Notes from South Bend 


I spent most of the last 24 hours in South Bend, me having been invited to sit with a business school class that had been assigned my company as a case. The weather, having blown in from Chicago, sucked, but the students were bright and eager and my host -- an Australian visiting professor -- was interesting and generous, so all was good. We had lunch at a campus eatery, "Legends," devoted to Fighting Irish athletic glory, and I was able to explain the origin of the "Four Horsemen" paraphernalia wherever one turned (including "Four Horsemen" ale, which was not bad). Indeed, thanks to the Blackberry's excellent web browser, I regaled my no doubt charmed host with a dramatic reading of Grantland Rice's New York Herald Tribune story, originally published just shy of 85 years ago.

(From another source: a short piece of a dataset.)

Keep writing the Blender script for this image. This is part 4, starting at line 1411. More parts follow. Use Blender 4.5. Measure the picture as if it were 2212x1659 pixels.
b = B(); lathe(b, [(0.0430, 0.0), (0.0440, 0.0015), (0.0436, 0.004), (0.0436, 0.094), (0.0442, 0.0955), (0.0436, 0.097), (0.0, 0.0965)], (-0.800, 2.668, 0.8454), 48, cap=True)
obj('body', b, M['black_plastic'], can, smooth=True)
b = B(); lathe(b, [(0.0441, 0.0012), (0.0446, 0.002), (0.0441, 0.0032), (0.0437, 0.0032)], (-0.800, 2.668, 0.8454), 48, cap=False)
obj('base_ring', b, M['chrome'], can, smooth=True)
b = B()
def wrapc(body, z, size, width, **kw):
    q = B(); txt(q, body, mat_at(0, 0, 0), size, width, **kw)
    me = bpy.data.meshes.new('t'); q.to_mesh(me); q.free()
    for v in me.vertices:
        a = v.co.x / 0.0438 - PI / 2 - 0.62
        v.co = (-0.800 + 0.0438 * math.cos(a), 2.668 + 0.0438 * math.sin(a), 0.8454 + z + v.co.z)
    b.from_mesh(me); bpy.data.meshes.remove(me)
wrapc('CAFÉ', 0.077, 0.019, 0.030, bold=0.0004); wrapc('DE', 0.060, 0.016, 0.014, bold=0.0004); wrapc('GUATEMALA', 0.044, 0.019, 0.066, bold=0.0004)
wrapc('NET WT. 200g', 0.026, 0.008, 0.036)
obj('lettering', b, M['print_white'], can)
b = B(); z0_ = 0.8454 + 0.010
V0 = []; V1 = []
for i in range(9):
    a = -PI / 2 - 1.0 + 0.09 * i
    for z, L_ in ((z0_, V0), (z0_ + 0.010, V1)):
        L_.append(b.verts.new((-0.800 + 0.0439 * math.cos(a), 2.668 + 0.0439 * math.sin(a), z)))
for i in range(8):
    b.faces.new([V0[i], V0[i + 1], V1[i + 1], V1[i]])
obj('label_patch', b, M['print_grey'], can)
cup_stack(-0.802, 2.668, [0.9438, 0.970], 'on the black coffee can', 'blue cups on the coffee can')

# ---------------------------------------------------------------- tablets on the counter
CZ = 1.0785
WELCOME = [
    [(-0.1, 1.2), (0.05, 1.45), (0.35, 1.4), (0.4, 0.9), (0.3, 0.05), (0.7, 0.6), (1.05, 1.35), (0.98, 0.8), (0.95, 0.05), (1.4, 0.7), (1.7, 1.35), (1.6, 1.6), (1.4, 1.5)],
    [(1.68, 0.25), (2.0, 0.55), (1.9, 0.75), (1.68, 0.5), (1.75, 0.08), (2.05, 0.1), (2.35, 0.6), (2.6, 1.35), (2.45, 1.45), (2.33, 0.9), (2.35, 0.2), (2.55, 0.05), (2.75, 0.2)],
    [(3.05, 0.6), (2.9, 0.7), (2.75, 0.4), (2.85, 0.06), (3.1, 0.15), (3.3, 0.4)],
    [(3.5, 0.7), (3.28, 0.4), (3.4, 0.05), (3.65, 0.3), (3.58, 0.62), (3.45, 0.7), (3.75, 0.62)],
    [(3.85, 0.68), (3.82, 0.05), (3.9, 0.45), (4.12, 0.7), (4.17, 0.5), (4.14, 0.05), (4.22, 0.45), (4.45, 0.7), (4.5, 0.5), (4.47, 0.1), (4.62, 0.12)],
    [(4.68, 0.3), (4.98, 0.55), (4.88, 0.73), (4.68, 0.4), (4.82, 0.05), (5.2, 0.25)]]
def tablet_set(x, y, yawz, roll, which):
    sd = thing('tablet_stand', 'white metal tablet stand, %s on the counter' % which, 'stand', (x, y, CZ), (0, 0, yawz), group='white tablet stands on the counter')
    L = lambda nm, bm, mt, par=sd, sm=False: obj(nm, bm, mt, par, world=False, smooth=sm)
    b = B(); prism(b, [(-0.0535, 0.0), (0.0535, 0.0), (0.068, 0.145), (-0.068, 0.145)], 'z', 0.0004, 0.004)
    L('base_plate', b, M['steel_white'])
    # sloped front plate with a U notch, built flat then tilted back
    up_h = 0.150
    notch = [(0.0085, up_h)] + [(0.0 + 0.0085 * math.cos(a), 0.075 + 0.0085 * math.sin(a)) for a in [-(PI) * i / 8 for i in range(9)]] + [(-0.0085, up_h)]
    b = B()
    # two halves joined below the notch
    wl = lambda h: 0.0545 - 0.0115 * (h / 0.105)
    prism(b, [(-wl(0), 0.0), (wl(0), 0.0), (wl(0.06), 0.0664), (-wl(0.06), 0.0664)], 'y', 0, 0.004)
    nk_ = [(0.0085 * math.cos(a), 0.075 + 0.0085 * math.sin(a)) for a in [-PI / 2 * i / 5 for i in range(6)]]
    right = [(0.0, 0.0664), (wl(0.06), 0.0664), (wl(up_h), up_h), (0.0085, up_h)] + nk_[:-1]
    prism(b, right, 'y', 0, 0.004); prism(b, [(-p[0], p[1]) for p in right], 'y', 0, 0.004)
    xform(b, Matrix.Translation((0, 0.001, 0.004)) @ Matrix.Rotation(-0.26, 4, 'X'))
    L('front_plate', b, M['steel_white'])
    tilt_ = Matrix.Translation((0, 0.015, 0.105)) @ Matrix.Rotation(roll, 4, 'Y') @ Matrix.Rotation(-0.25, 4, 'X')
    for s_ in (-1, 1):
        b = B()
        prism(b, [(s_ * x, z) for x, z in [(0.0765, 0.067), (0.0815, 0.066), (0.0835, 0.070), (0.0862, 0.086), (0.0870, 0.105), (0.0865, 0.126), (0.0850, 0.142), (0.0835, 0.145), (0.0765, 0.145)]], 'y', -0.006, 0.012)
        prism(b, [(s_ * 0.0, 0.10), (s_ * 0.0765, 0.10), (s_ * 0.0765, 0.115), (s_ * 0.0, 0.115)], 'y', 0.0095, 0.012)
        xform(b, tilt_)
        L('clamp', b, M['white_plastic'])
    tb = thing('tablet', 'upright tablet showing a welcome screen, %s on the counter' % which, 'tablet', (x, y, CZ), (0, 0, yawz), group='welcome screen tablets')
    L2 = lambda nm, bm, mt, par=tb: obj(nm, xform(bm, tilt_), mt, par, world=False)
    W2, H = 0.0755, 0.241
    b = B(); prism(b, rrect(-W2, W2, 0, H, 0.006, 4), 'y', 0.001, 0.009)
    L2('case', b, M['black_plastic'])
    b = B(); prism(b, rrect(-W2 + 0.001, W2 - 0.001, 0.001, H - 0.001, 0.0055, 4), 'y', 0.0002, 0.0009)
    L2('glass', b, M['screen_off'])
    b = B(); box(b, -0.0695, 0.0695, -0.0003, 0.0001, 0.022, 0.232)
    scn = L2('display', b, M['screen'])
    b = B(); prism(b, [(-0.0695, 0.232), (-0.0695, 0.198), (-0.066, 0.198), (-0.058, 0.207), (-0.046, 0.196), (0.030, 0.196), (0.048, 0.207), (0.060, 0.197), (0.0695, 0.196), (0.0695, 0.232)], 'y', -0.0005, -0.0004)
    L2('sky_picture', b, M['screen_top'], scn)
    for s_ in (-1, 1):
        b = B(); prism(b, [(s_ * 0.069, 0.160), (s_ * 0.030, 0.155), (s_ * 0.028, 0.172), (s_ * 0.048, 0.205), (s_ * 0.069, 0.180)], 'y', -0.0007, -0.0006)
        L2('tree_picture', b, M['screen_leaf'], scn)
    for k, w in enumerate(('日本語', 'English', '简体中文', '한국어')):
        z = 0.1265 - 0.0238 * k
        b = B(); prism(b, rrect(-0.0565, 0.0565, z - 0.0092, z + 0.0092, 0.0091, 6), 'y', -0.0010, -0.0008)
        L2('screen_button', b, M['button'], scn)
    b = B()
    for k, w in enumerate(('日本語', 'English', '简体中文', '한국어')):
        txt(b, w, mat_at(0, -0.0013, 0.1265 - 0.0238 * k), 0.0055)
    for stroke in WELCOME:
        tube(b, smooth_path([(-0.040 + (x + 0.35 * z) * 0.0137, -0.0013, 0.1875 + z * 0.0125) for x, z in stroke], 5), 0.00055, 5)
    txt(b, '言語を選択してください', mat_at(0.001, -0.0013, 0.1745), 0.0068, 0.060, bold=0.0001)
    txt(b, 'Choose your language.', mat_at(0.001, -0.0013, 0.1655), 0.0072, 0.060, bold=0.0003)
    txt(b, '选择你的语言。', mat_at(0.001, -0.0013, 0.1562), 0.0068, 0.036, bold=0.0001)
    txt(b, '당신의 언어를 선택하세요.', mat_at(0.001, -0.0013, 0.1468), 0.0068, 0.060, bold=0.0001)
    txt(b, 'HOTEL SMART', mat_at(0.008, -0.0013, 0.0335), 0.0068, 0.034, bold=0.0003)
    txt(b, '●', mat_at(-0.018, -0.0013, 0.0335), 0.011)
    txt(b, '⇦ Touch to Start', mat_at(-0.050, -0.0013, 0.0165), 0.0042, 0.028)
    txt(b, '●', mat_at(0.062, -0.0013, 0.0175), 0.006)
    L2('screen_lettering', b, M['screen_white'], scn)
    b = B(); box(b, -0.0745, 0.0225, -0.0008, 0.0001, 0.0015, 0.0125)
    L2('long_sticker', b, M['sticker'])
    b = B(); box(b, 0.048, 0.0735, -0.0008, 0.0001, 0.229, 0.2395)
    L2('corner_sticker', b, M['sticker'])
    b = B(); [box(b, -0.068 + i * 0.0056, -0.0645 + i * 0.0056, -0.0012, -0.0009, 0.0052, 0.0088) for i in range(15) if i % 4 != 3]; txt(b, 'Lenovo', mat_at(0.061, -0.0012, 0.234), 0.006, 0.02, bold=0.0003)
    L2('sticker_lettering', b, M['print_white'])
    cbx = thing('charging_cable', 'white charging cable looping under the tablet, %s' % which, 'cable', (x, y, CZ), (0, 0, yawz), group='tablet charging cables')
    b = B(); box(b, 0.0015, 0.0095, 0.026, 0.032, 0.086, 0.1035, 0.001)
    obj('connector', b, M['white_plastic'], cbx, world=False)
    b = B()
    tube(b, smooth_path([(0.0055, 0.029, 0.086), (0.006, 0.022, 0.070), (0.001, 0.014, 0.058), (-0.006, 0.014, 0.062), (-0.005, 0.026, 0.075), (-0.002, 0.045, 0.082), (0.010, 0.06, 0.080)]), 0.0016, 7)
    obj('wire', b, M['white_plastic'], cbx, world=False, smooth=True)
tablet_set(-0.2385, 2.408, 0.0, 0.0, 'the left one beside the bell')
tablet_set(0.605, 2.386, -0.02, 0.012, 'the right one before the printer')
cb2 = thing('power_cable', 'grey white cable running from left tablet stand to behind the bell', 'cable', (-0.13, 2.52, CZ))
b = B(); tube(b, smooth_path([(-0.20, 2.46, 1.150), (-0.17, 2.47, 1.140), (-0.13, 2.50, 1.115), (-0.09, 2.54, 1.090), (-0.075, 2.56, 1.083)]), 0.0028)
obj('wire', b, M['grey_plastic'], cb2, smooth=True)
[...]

Outlined against a blue-gray October sky, the Four Horsemen rode again. In dramatic lore they are known as Famine, Pestilence, Destruction and Death. These are only aliases. Their real names are Stuhldreher, Miller, Crowley and Layden. They formed the crest of the South Bend cyclone before which another fighting Army football team was swept over the precipice at the Polo Grounds yesterday afternoon as 55,000 spectators peered down on the bewildering panorama spread on the green plain below.

A cyclone can't be snared. It may be surrounded, but somewhere it breaks through to keep on going. When the cyclone starts from South Bend, where the candle lights still gleam through the Indiana sycamores, those in the way must take to storm cellars at top speed.

Some would say that's the most famous bit of sportswriting in American history, and others would say it is the most overwrought. Either way, they don't make 'em like that anymore.

So, with that, a few pictures from our post-prandial stroll about the campus.


The University of Notre Dame


Dome


Golden Dome


Dome from the inside...


Da Dome


Me, and "Touchdown Jesus"!


Me, and "Touchdown Jesus"


8 Comments:

By Blogger Christopher Chambers, at Thu Oct 15, 08:52:00 PM:

Storied place of great toolishness. LOL  

By Blogger PD Quig, at Thu Oct 15, 11:40:00 PM:

Awful lot of religious symbols still in evidence on campus. How ever will those young skulls full of mush avoid the the unwitting establishment of religion in their lives? I thought Notre Dame had deep-sixed all the claptrap in favor of secularism. I thought by now a "Keep your filthy hands of my ovaries" sign would have been slapped onto Touchdown Jesus.  

By Anonymous feeblemind, at Thu Oct 15, 11:45:00 PM:

Re The Four Horsemen: If memory serves, I believe they only lost twice during their college careers. Both times to Nebraska. Nebraska- Notre Dame had a great football rivalry in those days.  

By Anonymous Anonymous, at Fri Oct 16, 08:30:00 AM:

CC and PD Quig, why the hate?  

By Blogger TOF, at Fri Oct 16, 08:58:00 AM:

You just had to get Touchdown Jesus in there. Tell the uninformed the rest of the story.  

By Blogger TigerHawk, at Fri Oct 16, 09:49:00 AM:

TOF - put in the Wikipedia link, which makes it clear, I think.  

By Anonymous vicki pasadena ca, at Fri Oct 16, 10:49:00 AM:

Pretty. Was there in the depths of January cold and snow, as part of college tour week. Lovely then, too. Child ended up going to Bucknell. OH well.  

By Anonymous Webspinner, at Sat Oct 17, 06:31:00 AM:

I went to catholic grade school with the daughter of one of the four horsemen (members of our church). I was a little guy (until I went to college and really started eating) and in 8th grade, this young lady was near 6ft tall and built like her father. Beautiful and nice, but ... mountainous.